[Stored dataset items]

=====

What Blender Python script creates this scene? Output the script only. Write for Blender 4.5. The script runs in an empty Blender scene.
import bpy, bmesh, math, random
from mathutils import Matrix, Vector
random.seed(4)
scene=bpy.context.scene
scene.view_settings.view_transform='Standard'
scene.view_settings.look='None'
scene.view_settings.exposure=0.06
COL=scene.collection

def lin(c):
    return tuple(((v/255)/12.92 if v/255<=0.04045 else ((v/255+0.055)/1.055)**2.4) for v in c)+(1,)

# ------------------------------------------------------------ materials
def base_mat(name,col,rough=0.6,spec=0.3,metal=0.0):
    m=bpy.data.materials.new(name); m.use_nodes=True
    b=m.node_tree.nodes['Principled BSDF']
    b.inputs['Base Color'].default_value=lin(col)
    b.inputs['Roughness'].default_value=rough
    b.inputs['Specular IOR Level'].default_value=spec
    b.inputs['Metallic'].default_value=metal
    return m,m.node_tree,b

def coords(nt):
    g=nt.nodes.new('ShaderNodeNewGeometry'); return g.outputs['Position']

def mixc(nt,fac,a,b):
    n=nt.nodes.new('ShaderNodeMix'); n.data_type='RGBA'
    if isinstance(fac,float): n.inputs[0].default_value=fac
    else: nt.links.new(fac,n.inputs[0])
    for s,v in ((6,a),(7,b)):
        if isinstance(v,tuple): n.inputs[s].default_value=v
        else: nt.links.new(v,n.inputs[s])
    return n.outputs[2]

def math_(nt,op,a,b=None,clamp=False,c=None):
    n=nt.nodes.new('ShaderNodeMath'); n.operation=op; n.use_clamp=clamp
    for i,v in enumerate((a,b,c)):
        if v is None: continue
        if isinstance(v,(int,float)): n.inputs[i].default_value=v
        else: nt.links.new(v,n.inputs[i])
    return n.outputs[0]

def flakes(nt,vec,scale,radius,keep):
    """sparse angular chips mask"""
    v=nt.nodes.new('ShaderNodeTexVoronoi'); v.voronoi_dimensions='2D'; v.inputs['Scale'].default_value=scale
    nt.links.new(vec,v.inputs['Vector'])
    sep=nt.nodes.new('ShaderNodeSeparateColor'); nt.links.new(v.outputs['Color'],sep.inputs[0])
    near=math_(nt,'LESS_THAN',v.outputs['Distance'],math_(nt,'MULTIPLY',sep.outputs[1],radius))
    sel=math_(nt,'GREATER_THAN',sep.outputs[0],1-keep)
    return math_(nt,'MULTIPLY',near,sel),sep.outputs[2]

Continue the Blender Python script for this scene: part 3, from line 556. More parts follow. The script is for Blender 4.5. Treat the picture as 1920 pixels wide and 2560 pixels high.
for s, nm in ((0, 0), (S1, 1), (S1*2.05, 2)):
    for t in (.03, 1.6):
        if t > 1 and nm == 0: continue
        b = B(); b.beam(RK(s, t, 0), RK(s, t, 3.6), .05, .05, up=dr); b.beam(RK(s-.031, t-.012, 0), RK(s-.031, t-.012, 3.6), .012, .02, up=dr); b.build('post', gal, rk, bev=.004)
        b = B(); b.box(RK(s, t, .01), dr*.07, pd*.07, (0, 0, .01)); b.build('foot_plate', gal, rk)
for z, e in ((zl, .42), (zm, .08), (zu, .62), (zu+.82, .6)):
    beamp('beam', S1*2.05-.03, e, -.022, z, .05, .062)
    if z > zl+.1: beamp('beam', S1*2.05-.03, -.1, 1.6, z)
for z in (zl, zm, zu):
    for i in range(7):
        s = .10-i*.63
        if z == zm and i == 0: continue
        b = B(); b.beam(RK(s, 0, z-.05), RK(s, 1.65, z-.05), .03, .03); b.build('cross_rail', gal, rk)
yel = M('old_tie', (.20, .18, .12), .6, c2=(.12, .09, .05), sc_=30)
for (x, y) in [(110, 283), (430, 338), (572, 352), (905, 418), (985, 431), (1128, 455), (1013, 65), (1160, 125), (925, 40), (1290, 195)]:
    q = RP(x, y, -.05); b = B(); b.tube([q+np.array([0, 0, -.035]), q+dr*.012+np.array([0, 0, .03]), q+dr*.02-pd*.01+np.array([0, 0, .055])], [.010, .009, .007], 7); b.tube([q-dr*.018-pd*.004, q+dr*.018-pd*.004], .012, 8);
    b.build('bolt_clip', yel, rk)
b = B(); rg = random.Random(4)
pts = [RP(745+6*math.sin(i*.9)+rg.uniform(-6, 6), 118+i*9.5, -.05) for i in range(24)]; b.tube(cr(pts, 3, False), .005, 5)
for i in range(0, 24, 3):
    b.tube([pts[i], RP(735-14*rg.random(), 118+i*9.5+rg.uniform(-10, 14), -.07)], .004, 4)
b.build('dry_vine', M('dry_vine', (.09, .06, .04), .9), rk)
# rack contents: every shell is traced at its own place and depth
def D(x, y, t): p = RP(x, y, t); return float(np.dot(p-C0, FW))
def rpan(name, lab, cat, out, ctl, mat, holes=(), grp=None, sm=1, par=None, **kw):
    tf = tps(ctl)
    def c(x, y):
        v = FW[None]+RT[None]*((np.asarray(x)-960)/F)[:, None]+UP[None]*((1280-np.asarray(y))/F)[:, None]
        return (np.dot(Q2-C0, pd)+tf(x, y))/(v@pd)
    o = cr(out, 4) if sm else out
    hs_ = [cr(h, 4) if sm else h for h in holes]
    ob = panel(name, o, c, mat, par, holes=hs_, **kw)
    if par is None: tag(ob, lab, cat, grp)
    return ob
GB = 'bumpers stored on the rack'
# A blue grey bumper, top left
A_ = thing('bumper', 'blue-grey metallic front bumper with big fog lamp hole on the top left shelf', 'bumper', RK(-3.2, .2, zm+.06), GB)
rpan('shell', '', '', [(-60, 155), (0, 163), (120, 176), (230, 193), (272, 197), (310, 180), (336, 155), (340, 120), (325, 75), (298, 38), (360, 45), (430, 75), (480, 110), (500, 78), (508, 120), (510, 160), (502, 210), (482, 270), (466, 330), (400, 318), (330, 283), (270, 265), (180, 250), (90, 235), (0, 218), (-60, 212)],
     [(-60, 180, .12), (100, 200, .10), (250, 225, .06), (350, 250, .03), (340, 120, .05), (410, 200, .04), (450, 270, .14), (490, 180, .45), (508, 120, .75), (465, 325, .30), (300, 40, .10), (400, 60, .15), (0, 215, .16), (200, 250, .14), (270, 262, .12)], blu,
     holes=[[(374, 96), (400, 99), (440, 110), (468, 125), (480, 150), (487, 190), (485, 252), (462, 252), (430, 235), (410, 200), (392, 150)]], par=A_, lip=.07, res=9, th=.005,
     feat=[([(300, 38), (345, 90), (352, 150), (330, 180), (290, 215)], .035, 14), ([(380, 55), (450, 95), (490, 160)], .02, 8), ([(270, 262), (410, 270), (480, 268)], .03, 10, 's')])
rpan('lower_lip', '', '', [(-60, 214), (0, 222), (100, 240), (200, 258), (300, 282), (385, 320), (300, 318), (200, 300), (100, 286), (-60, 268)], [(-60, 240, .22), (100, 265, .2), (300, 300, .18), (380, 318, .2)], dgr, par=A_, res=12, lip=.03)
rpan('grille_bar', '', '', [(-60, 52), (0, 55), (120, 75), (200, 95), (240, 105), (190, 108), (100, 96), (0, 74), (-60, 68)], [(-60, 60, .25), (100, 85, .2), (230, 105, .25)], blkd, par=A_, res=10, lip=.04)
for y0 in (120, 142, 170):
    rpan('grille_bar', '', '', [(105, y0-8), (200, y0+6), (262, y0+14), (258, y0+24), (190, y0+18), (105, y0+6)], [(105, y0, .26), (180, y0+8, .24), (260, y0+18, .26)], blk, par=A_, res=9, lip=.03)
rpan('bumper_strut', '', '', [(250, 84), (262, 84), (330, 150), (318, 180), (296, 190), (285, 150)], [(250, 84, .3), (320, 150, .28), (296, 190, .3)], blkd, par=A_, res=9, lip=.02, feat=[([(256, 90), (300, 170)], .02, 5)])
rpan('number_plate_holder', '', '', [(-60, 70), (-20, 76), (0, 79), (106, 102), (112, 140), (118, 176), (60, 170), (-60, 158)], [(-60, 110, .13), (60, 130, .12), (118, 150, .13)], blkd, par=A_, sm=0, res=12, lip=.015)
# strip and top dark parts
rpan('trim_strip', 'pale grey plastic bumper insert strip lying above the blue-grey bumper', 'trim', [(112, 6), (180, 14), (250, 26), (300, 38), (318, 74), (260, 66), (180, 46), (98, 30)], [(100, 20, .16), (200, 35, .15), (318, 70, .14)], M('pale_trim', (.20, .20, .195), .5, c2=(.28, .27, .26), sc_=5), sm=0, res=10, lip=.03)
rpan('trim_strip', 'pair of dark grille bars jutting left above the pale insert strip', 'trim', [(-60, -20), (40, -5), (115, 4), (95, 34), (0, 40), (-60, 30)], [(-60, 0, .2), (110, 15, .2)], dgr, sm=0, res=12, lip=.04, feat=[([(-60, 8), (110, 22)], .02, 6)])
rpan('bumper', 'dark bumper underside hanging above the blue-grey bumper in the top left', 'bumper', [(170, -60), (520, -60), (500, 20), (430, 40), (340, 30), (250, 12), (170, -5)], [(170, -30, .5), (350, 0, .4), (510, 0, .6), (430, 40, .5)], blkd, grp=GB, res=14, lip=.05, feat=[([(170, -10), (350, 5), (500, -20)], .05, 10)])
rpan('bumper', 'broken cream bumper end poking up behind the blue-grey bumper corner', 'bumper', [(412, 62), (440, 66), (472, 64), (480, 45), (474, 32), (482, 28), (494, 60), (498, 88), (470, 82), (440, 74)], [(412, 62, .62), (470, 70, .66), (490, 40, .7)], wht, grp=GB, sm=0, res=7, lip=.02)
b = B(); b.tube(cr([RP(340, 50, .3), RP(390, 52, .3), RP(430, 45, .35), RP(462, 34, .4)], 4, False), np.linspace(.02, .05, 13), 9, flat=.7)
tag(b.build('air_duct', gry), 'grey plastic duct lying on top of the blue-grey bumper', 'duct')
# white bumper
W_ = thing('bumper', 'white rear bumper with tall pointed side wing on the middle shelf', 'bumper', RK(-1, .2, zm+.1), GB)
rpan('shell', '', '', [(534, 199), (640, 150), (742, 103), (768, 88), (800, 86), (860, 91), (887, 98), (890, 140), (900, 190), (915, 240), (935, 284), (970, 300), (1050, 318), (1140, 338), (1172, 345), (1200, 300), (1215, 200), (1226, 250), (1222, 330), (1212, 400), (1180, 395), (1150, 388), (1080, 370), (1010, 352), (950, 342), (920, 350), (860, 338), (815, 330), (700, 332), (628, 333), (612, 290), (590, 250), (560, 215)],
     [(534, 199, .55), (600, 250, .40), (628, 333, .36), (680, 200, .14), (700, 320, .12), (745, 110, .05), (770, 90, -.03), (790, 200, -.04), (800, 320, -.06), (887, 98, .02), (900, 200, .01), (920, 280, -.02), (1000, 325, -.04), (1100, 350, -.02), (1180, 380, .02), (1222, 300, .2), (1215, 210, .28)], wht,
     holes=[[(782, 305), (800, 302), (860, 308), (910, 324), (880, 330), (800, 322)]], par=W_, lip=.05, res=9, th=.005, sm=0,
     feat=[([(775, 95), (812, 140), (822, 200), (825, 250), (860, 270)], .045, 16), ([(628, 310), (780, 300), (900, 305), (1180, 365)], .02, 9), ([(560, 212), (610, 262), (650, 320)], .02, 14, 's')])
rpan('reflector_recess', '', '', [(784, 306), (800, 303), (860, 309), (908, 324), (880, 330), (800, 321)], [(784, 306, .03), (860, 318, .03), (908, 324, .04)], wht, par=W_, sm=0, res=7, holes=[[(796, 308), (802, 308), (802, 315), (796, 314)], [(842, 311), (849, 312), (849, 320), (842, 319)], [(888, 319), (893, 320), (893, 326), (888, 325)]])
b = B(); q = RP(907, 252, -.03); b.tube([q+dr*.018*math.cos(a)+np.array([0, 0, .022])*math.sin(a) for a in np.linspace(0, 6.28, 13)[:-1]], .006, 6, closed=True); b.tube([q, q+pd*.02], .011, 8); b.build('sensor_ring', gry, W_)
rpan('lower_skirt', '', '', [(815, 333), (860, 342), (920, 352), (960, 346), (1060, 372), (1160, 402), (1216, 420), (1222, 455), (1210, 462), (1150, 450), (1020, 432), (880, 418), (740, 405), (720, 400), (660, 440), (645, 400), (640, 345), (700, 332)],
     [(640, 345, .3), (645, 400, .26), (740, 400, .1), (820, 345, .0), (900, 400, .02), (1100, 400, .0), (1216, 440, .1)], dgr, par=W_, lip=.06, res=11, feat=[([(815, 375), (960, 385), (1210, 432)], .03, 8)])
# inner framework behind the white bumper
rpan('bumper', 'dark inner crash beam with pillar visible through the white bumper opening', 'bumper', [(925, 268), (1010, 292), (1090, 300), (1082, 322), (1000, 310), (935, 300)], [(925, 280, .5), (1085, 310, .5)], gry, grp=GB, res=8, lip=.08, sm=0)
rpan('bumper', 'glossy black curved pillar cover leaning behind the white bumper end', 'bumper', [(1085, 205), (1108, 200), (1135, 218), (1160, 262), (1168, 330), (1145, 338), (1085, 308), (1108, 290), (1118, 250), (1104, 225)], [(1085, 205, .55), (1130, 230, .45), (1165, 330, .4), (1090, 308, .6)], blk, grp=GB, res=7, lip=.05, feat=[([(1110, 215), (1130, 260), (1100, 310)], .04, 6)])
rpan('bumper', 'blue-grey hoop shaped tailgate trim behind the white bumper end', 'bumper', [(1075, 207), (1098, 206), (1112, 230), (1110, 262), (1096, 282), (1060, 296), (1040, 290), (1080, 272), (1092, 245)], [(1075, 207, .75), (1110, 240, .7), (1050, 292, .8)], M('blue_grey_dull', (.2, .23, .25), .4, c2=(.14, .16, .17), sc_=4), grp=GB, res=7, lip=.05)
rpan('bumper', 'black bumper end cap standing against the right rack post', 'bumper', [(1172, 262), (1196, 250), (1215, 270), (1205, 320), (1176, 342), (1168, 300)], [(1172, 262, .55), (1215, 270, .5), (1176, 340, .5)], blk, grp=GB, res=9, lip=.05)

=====

STATED TASK: Look through the data and gather every line with the string "Python" in it.

FINISHED EXERCISE:
What Blender Python script creates this scene? Output the script only. Write for Blender 4.5. The script runs in an empty Blender scene.
Continue the Blender Python script for this scene: part 3, from line 556. More parts follow. The script is for Blender 4.5. Treat the picture as 1920 pixels wide and 2560 pixels high.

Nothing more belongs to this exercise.